90 Days in 90 Movies: Slavery by Another Name (2012)

I’m kicking off 2023 by trying to watch and review one movie every day for the first 90 days, all of which will be 90 minutes or less.

Title: Slavery by Another Name
Release Date: February 13, 2012
Director: Sam Pollard
Production Company: TPT National Productions

This documentary explores a dark period in American history from the collapse of Reconstruction in 1874 until World War II when the southern states contrived ways for force labor from Black Americans.  I suspect many Americans know of the horrors of Jim Crow segregation, lynching, and even the exploitative nature of sharecropping.  But most of us probably assume that actual enslavement ended with the passage of the 13th Amendment.

And yet the 13th Amendment contained the seeds of what happened next by allowing slave labor by prisoners.  Governments in the southern states began giving harsh penalties to Black people for minor crimes (as well as convictions of people falsely accused of crimes) and then profiting by renting out the prisoners to coal mines, factories, and farms.  Later the state used the convict labor directly on chain gangs for public works projects such as building roads.  It’s an irony that the South modernized and industrialized on such barbaric practices.

Another form of extracting labor in the South is through debt peonage.  Black people who owed a debt to white people were forced to work off those debts.  Again, sometimes these debts were wholly fictional and people were held in peonage long past when their debt should’ve been paid off.  In a shameful incident, the federal government under Theodore Roosevelt killed an investigation into peonage due to the need to retain political support of Southern white leaders.
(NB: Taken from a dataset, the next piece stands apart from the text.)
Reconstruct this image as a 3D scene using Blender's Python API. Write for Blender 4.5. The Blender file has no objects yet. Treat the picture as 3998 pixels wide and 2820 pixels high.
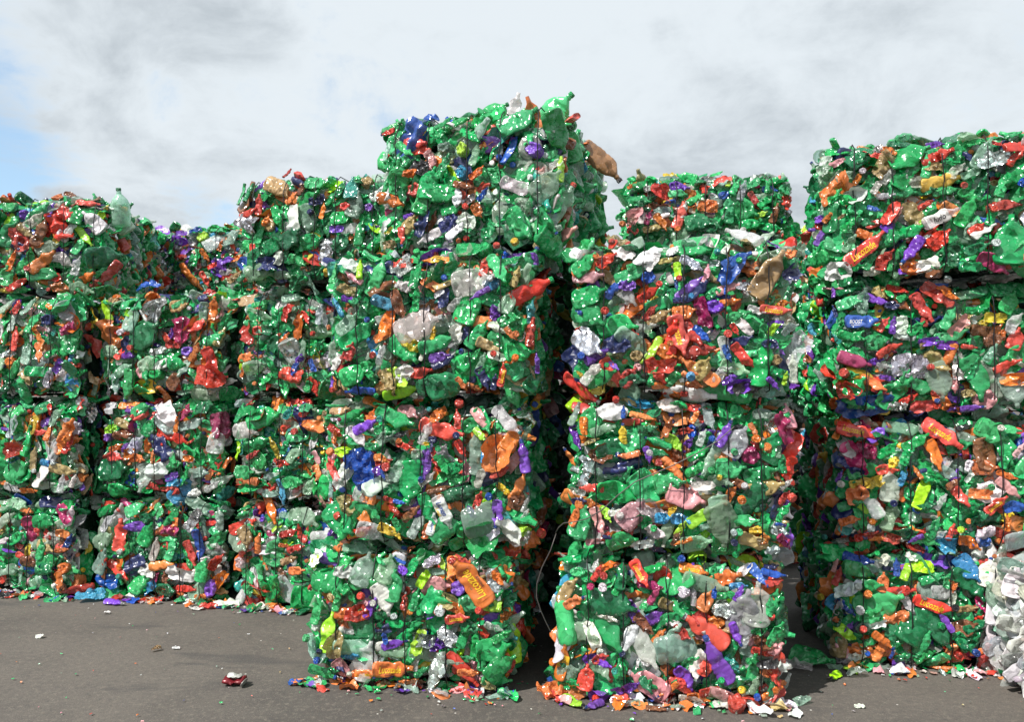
import bpy, bmesh, math, random
import numpy as np
from mathutils import Vector, Matrix, noise
from mathutils.bvhtree import BVHTree

S = bpy.context.scene
C = S.collection
R_ = math.radians

# ------------------------------------------------------------------ camera
EYE = 1.61
FPX = 1800.0                 # focal length in pixels of a 2295 px wide picture
PITCH = math.atan(41.5 / FPX)
cam_d = bpy.data.cameras.new('camera')
cam_d.sensor_fit = 'HORIZONTAL'
cam_d.sensor_width = 36.0
cam_d.lens = 36.0 * FPX / 2295.0
cam_d.clip_start = 0.05
cam_d.clip_end = 3000.0
cam = bpy.data.objects.new('camera', cam_d)
C.objects.link(cam)
cam.location = (0, 0, EYE)
cam.rotation_euler = (math.pi / 2 + PITCH, 0, 0)
S.camera = cam

def ray(px, py):
    """direction of a point of the photograph, photo pixels (3998 x 2820)"""
    x = (px * 0.57404 - 1147.5) / FPX
    z = (809.5 - py * 0.57404) / FPX
    c, s = math.cos(PITCH), math.sin(PITCH)
    return Vector((x, c - s * z, s + c * z))

# ------------------------------------------------------------------ light
SUN_EL, SUN_AZ = R_(50), R_(226)            # azimuth clockwise from +Y
sun_dir = Vector((math.sin(SUN_AZ) * math.cos(SUN_EL), math.cos(SUN_AZ) * math.cos(SUN_EL), math.sin(SUN_EL)))
sd = bpy.data.lights.new('sun', 'SUN')
sd.energy = 5.0
sd.angle = R_(0.5)
sd.color = (1.0, 0.96, 0.90)
sun = bpy.data.objects.new('sun', sd)
C.objects.link(sun)
sun.rotation_euler = sun_dir.to_track_quat('Z', 'Y').to_euler()
sun.location = sun_dir * 30

S.view_settings.view_transform = 'Standard'
S.view_settings.look = 'None'
S.view_settings.exposure = 0.32
S.view_settings.gamma = 1.0
S.render.engine = 'CYCLES'
S.cycles.max_bounces = 5
S.cycles.diffuse_bounces = 3
S.cycles.glossy_bounces = 2
S.cycles.transmission_bounces = 4
S.cycles.transparent_max_bounces = 7
S.cycles.caustics_reflective = False
S.cycles.caustics_refractive = False
S.cycles.sample_clamp_indirect = 4.0
S.cycles.use_denoising = True

class NT:
    """short node building"""
    def __init__(s, tree):
        s.t = tree
    def n(s, kind, ins=None, **kw):
        x = s.t.nodes.new('ShaderNode' + kind)
        for k, v in kw.items():
            setattr(x, k, v)
        for k, v in (ins or {}).items():
            sock = x.inputs[k]
            if isinstance(v, bpy.types.NodeSocket):
                s.t.links.new(v, sock)
            else:
                sock.default_value = v
        return x
    def math(s, op, a, b=0.0, clamp=False):
        return s.n('Math', {0: a, 1: b}, operation=op, use_clamp=clamp).outputs[0]
    def ramp(s, fac, a, b, lo=0.0, hi=1.0):
        return s.n('MapRange', {'Value': fac, 'From Min': a, 'From Max': b, 'To Min': lo, 'To Max': hi},
                   interpolation_type='SMOOTHSTEP').outputs[0]
    def mixc(s, fac, a, b, blend='MIX'):
        x = s.n('Mix', {0: fac, 6: a, 7: b}, data_type='RGBA', blend_type=blend)
        return x.outputs[2]

# ------------------------------------------------------------------ sky with a broken cloud cover
W = bpy.data.worlds.new('World')
S.world = W
W.use_nodes = True
W.node_tree.nodes.clear()
k = NT(W.node_tree)
tc = k.n('TexCoord').outputs['Generated']
sky = k.n('TexSky', sky_type='NISHITA', sun_disc=False)
sky.sun_elevation = SUN_EL
sky.sun_rotation = SUN_AZ
sky.altitude = 50
sky.air_density = 1.0
sky.dust_density = 0.6
sep = k.n('SeparateXYZ', {0: tc})
den = k.math('ADD', k.math('MAXIMUM', sep.outputs[2], 0.0), 0.42)
plane = k.n('CombineXYZ', {0: k.math('DIVIDE', sep.outputs[0], den), 1: k.math('DIVIDE', sep.outputs[1], den), 2: 3.1}).outputs[0]
big = k.n('TexNoise', {'Vector': plane, 'Scale': 1.5, 'Detail': 8.0, 'Roughness': 0.55, 'Distortion': 0.35}).outputs[0]
fine = k.n('TexNoise', {'Vector': plane, 'Scale': 4.6, 'Detail': 9.0, 'Roughness': 0.60, 'Distortion': 0.55}).outputs[0]
wisp = k.n('TexNoise', {'Vector': plane, 'Scale': 13.0, 'Detail': 8.0, 'Roughness': 0.62, 'Distortion': 0.3}).outputs[0]
def bump_at(px, py, width, height=None):
    d = ray(px, py).normalized()
    dist = k.n('VectorMath', {0: tc, 1: d}, operation='DISTANCE').outputs[1]
    return k.ramp(dist, width, 0.0)
def add(*xs):
    r = xs[0]
    for x in xs[1:]:
        r = k.math('ADD', r, x)
    return r
mul = lambda a, b: k.math('MULTIPLY', a, b)
# openings in the cloud deck, broken up by the noise
holes = add(mul(bump_at(-150, 600, 0.165), 1.0), mul(bump_at(-40, 760, 0.10), 0.5), mul(bump_at(760, 830, 0.09), 0.62),
            mul(bump_at(1640, 440, 0.10), 0.30), mul(bump_at(1500, 470, 0.06), 0.20), mul(bump_at(3990, 130, 0.12), 0.35))
opening = k.ramp(add(holes, mul(k.math('SUBTRACT', fine, 0.5), 2.2), mul(k.math('SUBTRACT', wisp, 0.5), 0.9)), 0.25, 1.10)
# thick grey bellies and bright tops
shade = add(mul(k.math('SUBTRACT', big, 0.5), 1.8), mul(k.math('SUBTRACT', fine, 0.5), 2.2), mul(k.math('SUBTRACT', wisp, 0.5), 0.9), 0.80,
            mul(bump_at(100, 0, 0.40), -0.42), mul(bump_at(800, 60, 0.26), -0.16), mul(bump_at(1950, 150, 0.42), 0.46), mul(bump_at(2500, 250, 0.25), 0.14),
            mul(bump_at(500, 620, 0.20), 0.34), mul(bump_at(1150, 620, 0.22), 0.20), mul(bump_at(2950, 650, 0.30), -0.14), mul(bump_at(3700, 500, 0.25), 0.12),
            mul(bump_at(3300, 60, 0.25), 0.10))
cloud = k.mixc(k.ramp(shade, -0.15, 1.30), (3.6, 4.05, 4.45, 1), (6.45, 7.0, 7.4, 1))
blue = k.mixc(0.36, k.n('VectorMath', {0: sky.outputs[0], 1: (1.25, 1.6, 1.7)}, operation='MULTIPLY').outputs[0], (5.6, 6.3, 6.8, 1))
cloudy = k.mixc(opening, cloud, blue)
lower = k.ramp(sep.outputs[2], -0.02, 0.02)
final = k.mixc(lower, (2.2, 2.2, 2.2, 1), cloudy)
bg = k.n('Background', {0: final, 1: 0.1})
out = k.n('OutputWorld', {0: bg.outputs[0]})

# ------------------------------------------------------------------ helpers
def tag(o, label=None, cat=None, group=None, kind=None):
    if label: o['label'] = label
    if cat: o['category'] = cat
    if group: o['group'] = group
    if kind: o['kind'] = kind
    return o

def mesh(name, verts, faces, mats=(), smooth=True):
    me = bpy.data.meshes.new(name)
    me.from_pydata([tuple(v) for v in verts], [], [tuple(f) for f in faces])
    for m in mats:
        me.materials.append(m)
    if smooth:
        me.polygons.foreach_set('use_smooth', [True] * len(me.polygons))
    me.update()
    return me

def link(name, me, parent=None, mat=None, matrix=None, colour=None):
    o = bpy.data.objects.new(name, me)
    C.objects.link(o)
    if parent is not None: o.parent = parent
    if matrix is not None: o.matrix_basis = matrix
    if mat is not None:
        o.material_slots[0].link = 'OBJECT'
        o.material_slots[0].material = mat
    if colour is not None: o.color = (*colour, 1.0)
    return o

def empty(name, loc, rz=0.0):
    o = bpy.data.objects.new(name, None)
    o.empty_display_size = 0.2
    C.objects.link(o)
    o.location = loc
    o.rotation_euler = (0, 0, rz)
    return o

# ------------------------------------------------------------------ materials
def plastic(name, src, kind):
    m = bpy.data.materials.new(name)
    m.use_nodes = True
    m.node_tree.nodes.clear()
    k = NT(m.node_tree)
    if src == 'object':
        col = k.n('ObjectInfo').outputs['Color']
        sc = 1.0
    else:
        col = k.n('Attribute', attribute_name='piece_colour').outputs['Color']
        sc = 4.5
    tc = k.n('TexCoord').outputs['Object']
    if src == 'object':
        rnd = k.n('ObjectInfo').outputs['Random']
        tc = k.n('VectorMath', {0: tc, 1: k.n('CombineXYZ', {0: mulm(k, rnd, 37.0), 1: mulm(k, rnd, 91.0), 2: 0.0}).outputs[0]}, operation='ADD').outputs[0]
    wob = k.n('TexNoise', {'Vector': tc, 'Scale': 4.0 * sc, 'Detail': 1.0, 'Roughness': 0.5}).outputs['Color']
    warped = k.n('VectorMath', {0: tc, 1: k.n('VectorMath', {0: wob, 3: 0.12 / sc}, operation='SCALE').outputs[0]}, operation='ADD').outputs[0]
    def facets(scale):
        """flat facets tilted at random: the crinkle of thin crushed plastic"""
        q = k.n('VectorMath', {0: warped, 3: scale}, operation='SCALE').outputs[0]
        q2 = q
        vo = k.n('TexVoronoi', {'Vector': q2, 'Scale': 1.0}, feature='F1')
        rel = k.n('VectorMath', {0: q2, 1: vo.outputs['Position']}, operation='SUBTRACT').outputs[0]
        tilt = k.n('VectorMath', {0: vo.outputs['Color'], 1: (.5, .5, .5)}, operation='SUBTRACT').outputs[0]
        h = k.n('VectorMath', {0: rel, 1: tilt}, operation='DOT_PRODUCT').outputs['Value']
        return mulm(k, h, 1.0 / scale)
    amt = {'pet': 0.85, 'clear': 0.8, 'solid': 0.42, 'foil': 1.2}[kind]
    height = mulm(k, facets(8.0 * sc), 1.0 * amt)
    bump = k.n('Bump', {'Strength': 1.0, 'Distance': 1.0 if src != 'object' else 0.2, 'Height': height})
    coat = k.n('Bump', {'Strength': 1.0, 'Distance': 1.0 if src != 'object' else 0.2, 'Height': mulm(k, facets(21.0 * sc), 1.25 * amt), 'Normal': bump.outputs[0]})
    dirt = k.n('TexNoise', {'Vector': tc, 'Scale': 3.5 * sc, 'Detail': 5.0, 'Roughness': 0.7}).outputs[0]
    col = k.mixc(k.ramp(dirt, 0.50, 0.80, 0.0, 0.30), col, k.mixc(0.6, col, (0.16, 0.14, 0.11, 1)))
    rough = {'pet': 0.13, 'clear': 0.11, 'solid': 0.26, 'foil': 0.18}[kind]
    p = k.n('BsdfPrincipled', {'Base Color': col, 'Roughness': k.ramp(dirt, 0.35, 0.75, rough, rough + 0.20), 'IOR': 1.58, 'Normal': bump.outputs[0],
                'Coat Weight': {'pet': 1.0, 'clear': 1.0, 'solid': 0.5, 'foil': 0.5}[kind], 'Coat Roughness': 0.09, 'Coat IOR': 1.6, 'Coat Normal': coat.outputs[0]})
    if kind == 'foil':
        p.inputs['Metallic'].default_value = 0.75
    sh = p.outputs[0]
    if kind == 'clear' or (kind == 'pet' and src == 'object'):
        tl = k.n('BsdfTranslucent', {'Color': col, 'Normal': bump.outputs[0]}).outputs[0]
        sh = k.n('MixShader', {0: 0.20, 1: sh, 2: tl}).outputs[0]
        tint = k.n('Gamma', {0: col, 1: 0.55}).outputs[0]
        tr = k.n('BsdfTransparent', {'Color': tint}).outputs[0]
        face = k.n('LayerWeight', {'Blend': 0.35, 'Normal': bump.outputs[0]}).outputs['Facing']
        fac = k.ramp(face, 0.0, 0.9, 0.17 if kind == 'pet' else 0.60, 0.04)
        sh = k.n('MixShader', {0: fac, 1: sh, 2: tr}).outputs[0]
    elif kind in ('solid', 'pet'):
        tl = k.n('BsdfTranslucent', {'Color': col}).outputs[0]
        sh = k.n('MixShader', {0: 0.12, 1: sh, 2: tl}).outputs[0]
    k.n('OutputMaterial', {0: sh})
    return m
def mulm(k, a, b):
    return k.math('MULTIPLY', a, b)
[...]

Like many documentaries Slavery by Another Name features interviews with experts.  But they also focus on a few individual cases of Black people enslaved by convict leasing and peonage and feature dramatic readings of letters and court testimony.  Reenactments can be cheezy in documentaries but I think they’re well done and effective here.  They also interview descendants of the enslaved people and the white people who enslaved them.  All and all, a very informative historical documentary.